- WHAT NEEDS TO BE DONE -
Leaving out every picture, copy the lines of the data exactly, from the first through the line containing "from mathutils.bvhtree import BVHTree".

* BEGIN RECORDED DATA *

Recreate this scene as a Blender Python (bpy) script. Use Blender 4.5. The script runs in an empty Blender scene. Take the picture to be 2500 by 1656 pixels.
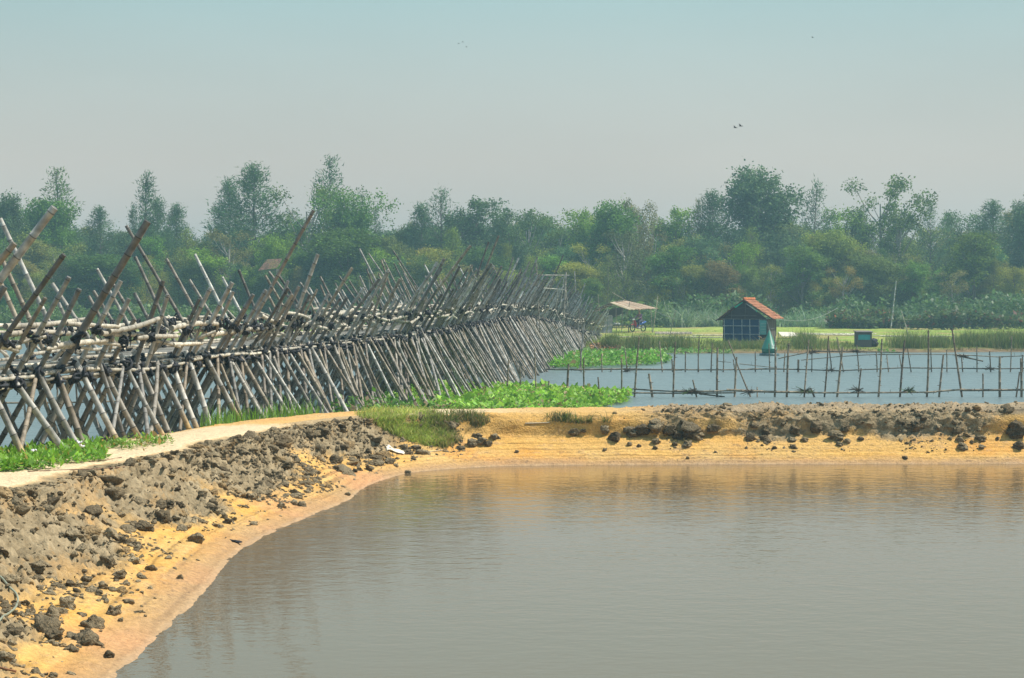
import bpy, math, random
import numpy as np
from mathutils import Vector, Matrix, Euler
from mathutils.bvhtree import BVHTree

# ------------------------------------------------------------------ camera, light, exposure
S = bpy.context.scene
C = S.collection
F = 4861.0                       # focal length in pixels of the 2500 px wide photograph
PITCH = math.atan(88 / F)
CAMZ = 3.0
cd = bpy.data.cameras.new('camera'); cam = bpy.data.objects.new('camera', cd); C.objects.link(cam)
cd.sensor_width = 36; cd.lens = 36 * F / 2500; cd.clip_start = 0.5; cd.clip_end = 3000
cam.location = (0, 0, CAMZ); cam.rotation_euler = (math.pi / 2 - PITCH, 0, 0)
S.camera = cam
SUN_EL, SUN_AZ = math.radians(57), math.radians(80)       # azimuth measured from +Y (view direction) towards +X
w = bpy.data.worlds.new('World'); S.world = w; w.use_nodes = True
nt = w.node_tree; nt.nodes.clear()
sky = nt.nodes.new('ShaderNodeTexSky'); sky.sky_type = 'NISHITA'; sky.sun_disc = False
sky.sun_elevation = SUN_EL; sky.sun_rotation = SUN_AZ
sky.air_density = 1.0; sky.dust_density = 6.0; sky.ozone_density = 2.0
mixs = nt.nodes.new('ShaderNodeMix'); mixs.data_type = 'RGBA'; mixs.inputs[0].default_value = 0.75
hs = nt.nodes.new('ShaderNodeHueSaturation'); hs.inputs['Saturation'].default_value = 0.8
tcs = nt.nodes.new('ShaderNodeTexCoord'); sxyz = nt.nodes.new('ShaderNodeSeparateXYZ'); rmp = nt.nodes.new('ShaderNodeValToRGB')
nt.links.new(tcs.outputs['Generated'], sxyz.inputs[0]); nt.links.new(sxyz.outputs[2], rmp.inputs[0])
rmp.color_ramp.elements[0].position = 0.0; rmp.color_ramp.elements[0].color = (.70, .59, .50, 1)
rmp.color_ramp.elements[1].position = 0.6; rmp.color_ramp.elements[1].color = (.26, .46, .62, 1)
e_ = rmp.color_ramp.elements.new(0.07); e_.color = (.625, .57, .50, 1)
e_ = rmp.color_ramp.elements.new(0.17); e_.color = (.315, .52, .525, 1)
scl = nt.nodes.new('ShaderNodeVectorMath'); scl.operation = 'SCALE'; scl.inputs[3].default_value = 11.0
cn = nt.nodes.new('ShaderNodeTexNoise'); cn.inputs['Scale'].default_value = 3.0; cn.inputs['Detail'].default_value = 4; cmp_ = nt.nodes.new('ShaderNodeMapping'); cmp_.inputs['Scale'].default_value = (1, 1, 3.5)
nt.links.new(tcs.outputs['Generated'], cmp_.inputs[0]); nt.links.new(cmp_.outputs[0], cn.inputs['Vector'])
cmr = nt.nodes.new('ShaderNodeMapRange'); cmr.inputs[1].default_value = .3; cmr.inputs[2].default_value = .7; cmr.inputs[3].default_value = 10.3; cmr.inputs[4].default_value = 11.5
nt.links.new(cn.outputs[0], cmr.inputs[0]); nt.links.new(cmr.outputs[0], scl.inputs[3]); nt.links.new(rmp.outputs[0], scl.inputs[0]); nt.links.new(scl.outputs[0], mixs.inputs[7])
bg = nt.nodes.new('ShaderNodeBackground'); bg.inputs[1].default_value = 0.10
wo = nt.nodes.new('ShaderNodeOutputWorld')
nt.links.new(sky.outputs[0], hs.inputs['Color']); nt.links.new(hs.outputs[0], mixs.inputs[6])
nt.links.new(mixs.outputs[2], bg.inputs[0]); nt.links.new(bg.outputs[0], wo.inputs[0])
ld = bpy.data.lights.new('sun', 'SUN'); ld.energy = 5.0; ld.angle = math.radians(0.6); ld.color = (1.0, 0.93, 0.82)
sun = bpy.data.objects.new('sun', ld); C.objects.link(sun)
sd = Vector((math.sin(SUN_AZ) * math.cos(SUN_EL), math.cos(SUN_AZ) * math.cos(SUN_EL), math.sin(SUN_EL)))
sun.rotation_euler = sd.to_track_quat('Z', 'Y').to_euler(); sun.location = sd * 50
S.view_settings.view_transform = 'Standard'; S.view_settings.look = 'None'
S.view_settings.exposure = 0.28; S.view_settings.gamma = 1.0
S.cycles.volume_bounces = 0; S.cycles.max_bounces = 6; S.cycles.transparent_max_bounces = 16
S.cycles.volume_step_rate = 4.0

rnd = random.Random(7); R = np.random.default_rng(11)
cT, sT = math.cos(PITCH), math.sin(PITCH)
def ray(px, py):
    x = (px - 1250) / F; y = -(py - 828) / F
    return Vector((x, cT + y * sT, -sT + y * cT))
def at(px, py, D):                       # the point at distance D seen at a pixel of the photograph
    d = ray(px, py); return Vector((0, 0, CAMZ)) + d * (D / d.y)
def proj(p):
    v = Vector(p) - Vector((0, 0, CAMZ)); d = v.y * cT - v.z * sT; u = v.y * sT + v.z * cT
    return 1250 + F * v.x / d, 828 - F * u / d

# ------------------------------------------------------------------ noise (numpy)
def _h(ix, iy, iz, seed):
    n = (ix * 374761393 + iy * 668265263 + iz * 2147483647 + seed * 1274126177) & 0xFFFFFFFF
    n = ((n ^ (n >> 13)) * 1274126177) & 0xFFFFFFFF
    return ((n ^ (n >> 16)) & 0xFFFF) / 65535.0
def vnoise(p, seed=0):
    p = np.asarray(p, float); i = np.floor(p).astype(np.int64); f = p - i; f = f * f * (3 - 2 * f)
    x, y, z = i[..., 0], i[..., 1], i[..., 2]; r = 0
    for a in (0, 1):
        for b in (0, 1):
            for c in (0, 1):
                wt = (f[..., 0] if a else 1 - f[..., 0]) * (f[..., 1] if b else 1 - f[..., 1]) * (f[..., 2] if c else 1 - f[..., 2])
                r = r + wt * _h(x + a, y + b, z + c * 7 , seed)
    return r * 2 - 1
def fbm(p, octv=4, seed=0, gain=0.5):
    p = np.asarray(p, float); a = 1.0; r = 0; t = 0
    for k in range(octv):
        r = r + a * vnoise(p + k * 17.3, seed + k); t += a; a *= gain; p = p * 2.03
    return r / t
def sm(a, b, x):
    t = np.clip((np.asarray(x, float) - a) / (b - a), 0, 1); return t * t * (3 - 2 * t)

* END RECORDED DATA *

- SOLUTION FOR THIS TASK -
Recreate this scene as a Blender Python (bpy) script. Use Blender 4.5. The script runs in an empty Blender scene. Take the picture to be 2500 by 1656 pixels.
import bpy, math, random
import numpy as np
from mathutils import Vector, Matrix, Euler
from mathutils.bvhtree import BVHTree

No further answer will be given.